Among the lines of this listing, determine how many contain the string "scene". Answer with the number only.

— begin —

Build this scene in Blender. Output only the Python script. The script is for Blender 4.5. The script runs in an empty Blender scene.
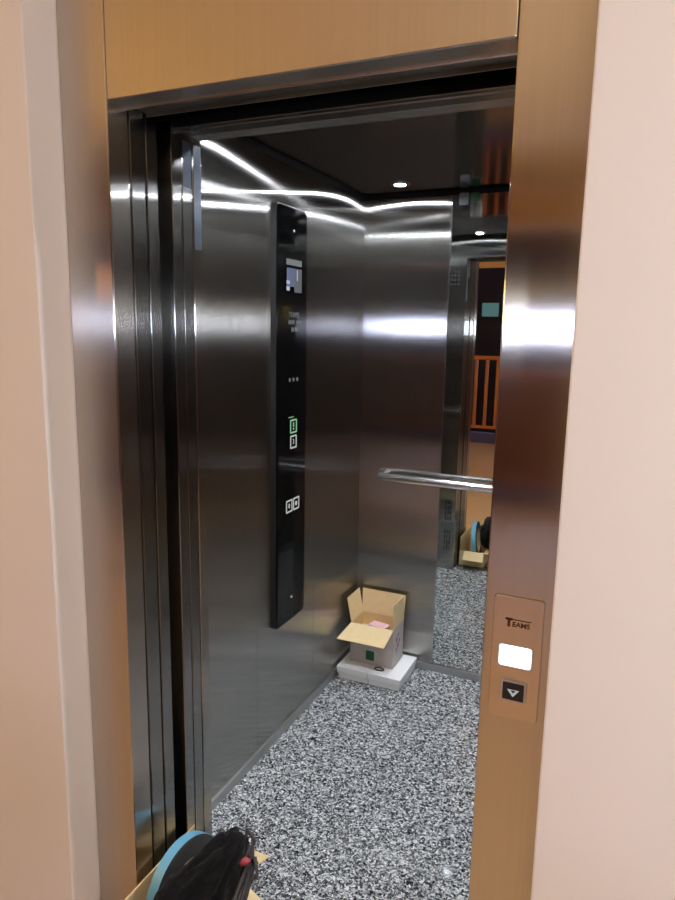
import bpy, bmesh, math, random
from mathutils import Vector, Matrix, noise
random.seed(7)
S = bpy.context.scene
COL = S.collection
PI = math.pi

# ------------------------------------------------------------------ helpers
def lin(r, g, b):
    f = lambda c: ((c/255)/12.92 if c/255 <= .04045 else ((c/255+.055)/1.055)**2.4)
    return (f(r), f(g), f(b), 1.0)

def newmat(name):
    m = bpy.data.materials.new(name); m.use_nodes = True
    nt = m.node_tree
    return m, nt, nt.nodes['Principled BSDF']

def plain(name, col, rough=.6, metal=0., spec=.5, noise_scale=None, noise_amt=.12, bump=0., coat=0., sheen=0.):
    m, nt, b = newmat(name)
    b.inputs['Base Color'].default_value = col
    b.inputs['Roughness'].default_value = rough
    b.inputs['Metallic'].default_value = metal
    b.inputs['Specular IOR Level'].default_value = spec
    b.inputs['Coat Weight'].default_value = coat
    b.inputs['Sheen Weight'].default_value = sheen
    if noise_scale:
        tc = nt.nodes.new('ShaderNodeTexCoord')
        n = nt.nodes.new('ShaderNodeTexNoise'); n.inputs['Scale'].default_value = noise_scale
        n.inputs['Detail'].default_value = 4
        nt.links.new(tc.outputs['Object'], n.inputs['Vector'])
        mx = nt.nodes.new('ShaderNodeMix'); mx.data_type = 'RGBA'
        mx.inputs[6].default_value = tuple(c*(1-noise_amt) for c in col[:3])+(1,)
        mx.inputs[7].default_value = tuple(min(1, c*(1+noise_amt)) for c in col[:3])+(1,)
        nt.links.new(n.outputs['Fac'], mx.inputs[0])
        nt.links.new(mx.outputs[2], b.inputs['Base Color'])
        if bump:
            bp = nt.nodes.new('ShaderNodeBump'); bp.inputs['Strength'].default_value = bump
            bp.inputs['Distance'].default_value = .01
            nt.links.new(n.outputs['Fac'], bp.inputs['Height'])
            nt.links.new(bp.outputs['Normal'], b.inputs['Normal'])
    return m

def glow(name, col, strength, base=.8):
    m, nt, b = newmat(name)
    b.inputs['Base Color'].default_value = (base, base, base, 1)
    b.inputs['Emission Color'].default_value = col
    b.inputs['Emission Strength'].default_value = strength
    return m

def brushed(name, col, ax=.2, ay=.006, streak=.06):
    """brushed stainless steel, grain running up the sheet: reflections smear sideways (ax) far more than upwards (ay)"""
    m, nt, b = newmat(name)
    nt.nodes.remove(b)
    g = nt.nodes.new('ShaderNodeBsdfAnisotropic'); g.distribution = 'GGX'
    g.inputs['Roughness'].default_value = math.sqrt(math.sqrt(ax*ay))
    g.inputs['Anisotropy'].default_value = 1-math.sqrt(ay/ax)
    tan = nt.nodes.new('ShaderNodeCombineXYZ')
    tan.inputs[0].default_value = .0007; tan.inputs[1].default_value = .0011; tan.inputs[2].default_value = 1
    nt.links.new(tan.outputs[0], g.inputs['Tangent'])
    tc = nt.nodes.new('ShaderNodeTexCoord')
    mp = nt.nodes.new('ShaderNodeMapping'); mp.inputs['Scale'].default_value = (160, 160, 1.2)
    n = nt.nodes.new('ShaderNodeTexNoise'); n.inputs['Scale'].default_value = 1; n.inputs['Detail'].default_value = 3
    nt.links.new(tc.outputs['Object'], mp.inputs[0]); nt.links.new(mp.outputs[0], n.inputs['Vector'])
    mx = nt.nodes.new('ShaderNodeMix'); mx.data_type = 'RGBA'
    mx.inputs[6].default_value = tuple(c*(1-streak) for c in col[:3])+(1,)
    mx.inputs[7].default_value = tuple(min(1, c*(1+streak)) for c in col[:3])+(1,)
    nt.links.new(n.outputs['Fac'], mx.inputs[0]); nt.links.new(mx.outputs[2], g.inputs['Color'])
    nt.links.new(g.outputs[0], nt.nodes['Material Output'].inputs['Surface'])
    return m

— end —

The response -
2